**Set task**:
Word for word, restate the lines from the start of the data below through the line containing "so = bpy.data.objects.new('sun', sl);".

## BEGIN Data provided

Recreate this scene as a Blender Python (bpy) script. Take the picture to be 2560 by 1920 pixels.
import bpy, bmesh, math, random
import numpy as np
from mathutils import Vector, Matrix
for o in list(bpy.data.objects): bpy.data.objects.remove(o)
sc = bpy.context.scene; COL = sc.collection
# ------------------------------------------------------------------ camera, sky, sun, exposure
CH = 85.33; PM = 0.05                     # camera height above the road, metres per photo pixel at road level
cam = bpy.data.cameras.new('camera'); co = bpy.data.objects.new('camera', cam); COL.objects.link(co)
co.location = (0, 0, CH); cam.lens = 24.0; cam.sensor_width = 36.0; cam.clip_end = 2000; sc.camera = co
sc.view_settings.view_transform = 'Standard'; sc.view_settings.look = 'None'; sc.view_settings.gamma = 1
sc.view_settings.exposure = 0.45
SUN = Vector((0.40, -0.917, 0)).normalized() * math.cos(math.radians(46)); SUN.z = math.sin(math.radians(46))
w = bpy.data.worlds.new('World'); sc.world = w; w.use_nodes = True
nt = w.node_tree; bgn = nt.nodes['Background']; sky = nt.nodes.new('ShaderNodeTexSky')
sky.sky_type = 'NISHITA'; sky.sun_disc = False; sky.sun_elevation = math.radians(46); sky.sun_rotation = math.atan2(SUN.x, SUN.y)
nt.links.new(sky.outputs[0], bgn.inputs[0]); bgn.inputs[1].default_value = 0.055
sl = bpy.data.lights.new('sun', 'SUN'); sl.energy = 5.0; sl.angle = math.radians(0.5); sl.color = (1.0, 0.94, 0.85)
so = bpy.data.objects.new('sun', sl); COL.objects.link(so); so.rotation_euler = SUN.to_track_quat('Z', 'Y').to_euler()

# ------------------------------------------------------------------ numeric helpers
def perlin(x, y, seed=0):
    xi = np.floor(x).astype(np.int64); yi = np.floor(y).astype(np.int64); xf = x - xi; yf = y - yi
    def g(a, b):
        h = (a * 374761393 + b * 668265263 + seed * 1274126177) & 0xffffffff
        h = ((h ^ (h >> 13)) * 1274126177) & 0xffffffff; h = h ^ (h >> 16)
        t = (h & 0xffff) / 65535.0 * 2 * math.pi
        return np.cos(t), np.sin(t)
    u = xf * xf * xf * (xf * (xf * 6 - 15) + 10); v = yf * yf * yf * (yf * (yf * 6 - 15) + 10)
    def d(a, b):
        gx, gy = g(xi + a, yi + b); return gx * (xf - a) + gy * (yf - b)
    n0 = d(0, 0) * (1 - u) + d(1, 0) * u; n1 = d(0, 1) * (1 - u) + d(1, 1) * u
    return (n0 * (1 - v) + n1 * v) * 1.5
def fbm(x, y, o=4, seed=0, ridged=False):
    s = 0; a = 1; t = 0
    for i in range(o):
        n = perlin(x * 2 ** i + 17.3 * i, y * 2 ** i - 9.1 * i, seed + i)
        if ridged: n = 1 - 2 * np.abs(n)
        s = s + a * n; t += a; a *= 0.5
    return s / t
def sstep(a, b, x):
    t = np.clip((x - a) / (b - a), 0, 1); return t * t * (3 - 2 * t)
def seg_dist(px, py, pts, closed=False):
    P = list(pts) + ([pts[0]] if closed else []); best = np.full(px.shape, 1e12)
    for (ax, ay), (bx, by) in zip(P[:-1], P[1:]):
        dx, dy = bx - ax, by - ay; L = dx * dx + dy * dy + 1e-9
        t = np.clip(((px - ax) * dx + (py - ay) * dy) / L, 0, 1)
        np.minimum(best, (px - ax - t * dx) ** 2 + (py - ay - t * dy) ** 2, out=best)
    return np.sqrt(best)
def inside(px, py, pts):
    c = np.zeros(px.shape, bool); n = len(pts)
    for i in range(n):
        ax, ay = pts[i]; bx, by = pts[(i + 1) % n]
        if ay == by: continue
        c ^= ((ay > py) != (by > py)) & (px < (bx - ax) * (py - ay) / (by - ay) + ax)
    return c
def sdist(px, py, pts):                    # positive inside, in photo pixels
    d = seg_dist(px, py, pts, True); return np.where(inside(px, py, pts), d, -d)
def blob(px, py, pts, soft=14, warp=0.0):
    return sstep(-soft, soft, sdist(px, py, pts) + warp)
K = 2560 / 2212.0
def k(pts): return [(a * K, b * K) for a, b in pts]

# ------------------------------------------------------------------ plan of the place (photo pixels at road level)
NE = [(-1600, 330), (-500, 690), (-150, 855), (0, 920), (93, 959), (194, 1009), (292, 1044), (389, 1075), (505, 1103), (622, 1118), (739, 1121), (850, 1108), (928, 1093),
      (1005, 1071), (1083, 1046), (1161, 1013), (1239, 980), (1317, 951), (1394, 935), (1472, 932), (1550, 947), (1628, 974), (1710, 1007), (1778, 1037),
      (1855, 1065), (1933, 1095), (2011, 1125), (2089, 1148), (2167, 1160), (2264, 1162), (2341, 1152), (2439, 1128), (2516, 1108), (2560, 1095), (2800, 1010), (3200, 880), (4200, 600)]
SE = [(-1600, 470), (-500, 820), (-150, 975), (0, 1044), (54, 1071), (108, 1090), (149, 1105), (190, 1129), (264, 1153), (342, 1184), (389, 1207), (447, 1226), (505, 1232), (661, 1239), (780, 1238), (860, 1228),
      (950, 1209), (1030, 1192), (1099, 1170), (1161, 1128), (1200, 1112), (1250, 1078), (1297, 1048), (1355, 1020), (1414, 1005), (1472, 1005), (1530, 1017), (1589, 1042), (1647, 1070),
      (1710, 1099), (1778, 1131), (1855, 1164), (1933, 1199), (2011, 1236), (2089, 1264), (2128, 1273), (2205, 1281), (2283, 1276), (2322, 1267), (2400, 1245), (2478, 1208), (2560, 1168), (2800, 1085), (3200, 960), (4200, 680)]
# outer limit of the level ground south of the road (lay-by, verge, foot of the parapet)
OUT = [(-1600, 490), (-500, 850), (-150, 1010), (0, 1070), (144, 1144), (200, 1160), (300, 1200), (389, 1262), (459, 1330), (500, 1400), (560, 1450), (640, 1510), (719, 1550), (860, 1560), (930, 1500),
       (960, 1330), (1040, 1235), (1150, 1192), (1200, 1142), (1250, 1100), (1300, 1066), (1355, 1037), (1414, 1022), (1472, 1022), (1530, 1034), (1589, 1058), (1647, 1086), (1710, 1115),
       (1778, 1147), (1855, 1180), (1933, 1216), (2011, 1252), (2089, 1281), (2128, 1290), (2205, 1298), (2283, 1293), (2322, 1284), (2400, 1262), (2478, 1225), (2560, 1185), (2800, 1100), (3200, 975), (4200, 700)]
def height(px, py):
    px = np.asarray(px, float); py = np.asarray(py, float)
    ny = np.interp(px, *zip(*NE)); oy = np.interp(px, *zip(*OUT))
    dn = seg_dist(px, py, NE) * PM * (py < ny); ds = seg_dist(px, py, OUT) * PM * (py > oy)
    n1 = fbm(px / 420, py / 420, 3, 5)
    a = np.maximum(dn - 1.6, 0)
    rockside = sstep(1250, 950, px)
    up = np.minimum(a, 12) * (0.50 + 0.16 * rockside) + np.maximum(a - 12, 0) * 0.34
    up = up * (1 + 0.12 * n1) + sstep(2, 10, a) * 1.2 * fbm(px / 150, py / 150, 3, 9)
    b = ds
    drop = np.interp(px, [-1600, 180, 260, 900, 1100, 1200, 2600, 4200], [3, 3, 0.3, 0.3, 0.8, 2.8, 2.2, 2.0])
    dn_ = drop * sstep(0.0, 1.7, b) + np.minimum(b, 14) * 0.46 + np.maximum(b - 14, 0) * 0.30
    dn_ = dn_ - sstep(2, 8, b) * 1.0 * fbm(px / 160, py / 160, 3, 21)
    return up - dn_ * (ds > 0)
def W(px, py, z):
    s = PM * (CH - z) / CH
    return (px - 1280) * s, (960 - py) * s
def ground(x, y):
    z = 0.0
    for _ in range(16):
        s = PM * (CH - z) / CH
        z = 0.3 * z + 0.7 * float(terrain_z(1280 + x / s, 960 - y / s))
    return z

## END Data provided

**Expected answer**:
Recreate this scene as a Blender Python (bpy) script. Take the picture to be 2560 by 1920 pixels.
import bpy, bmesh, math, random
import numpy as np
from mathutils import Vector, Matrix
for o in list(bpy.data.objects): bpy.data.objects.remove(o)
sc = bpy.context.scene; COL = sc.collection
# ------------------------------------------------------------------ camera, sky, sun, exposure
CH = 85.33; PM = 0.05                     # camera height above the road, metres per photo pixel at road level
cam = bpy.data.cameras.new('camera'); co = bpy.data.objects.new('camera', cam); COL.objects.link(co)
co.location = (0, 0, CH); cam.lens = 24.0; cam.sensor_width = 36.0; cam.clip_end = 2000; sc.camera = co
sc.view_settings.view_transform = 'Standard'; sc.view_settings.look = 'None'; sc.view_settings.gamma = 1
sc.view_settings.exposure = 0.45
SUN = Vector((0.40, -0.917, 0)).normalized() * math.cos(math.radians(46)); SUN.z = math.sin(math.radians(46))
w = bpy.data.worlds.new('World'); sc.world = w; w.use_nodes = True
nt = w.node_tree; bgn = nt.nodes['Background']; sky = nt.nodes.new('ShaderNodeTexSky')
sky.sky_type = 'NISHITA'; sky.sun_disc = False; sky.sun_elevation = math.radians(46); sky.sun_rotation = math.atan2(SUN.x, SUN.y)
nt.links.new(sky.outputs[0], bgn.inputs[0]); bgn.inputs[1].default_value = 0.055
sl = bpy.data.lights.new('sun', 'SUN'); sl.energy = 5.0; sl.angle = math.radians(0.5); sl.color = (1.0, 0.94, 0.85)
so = bpy.data.objects.new('sun', sl); COL.objects.link(so); so.rotation_euler = SUN.to_track_quat('Z', 'Y').to_euler()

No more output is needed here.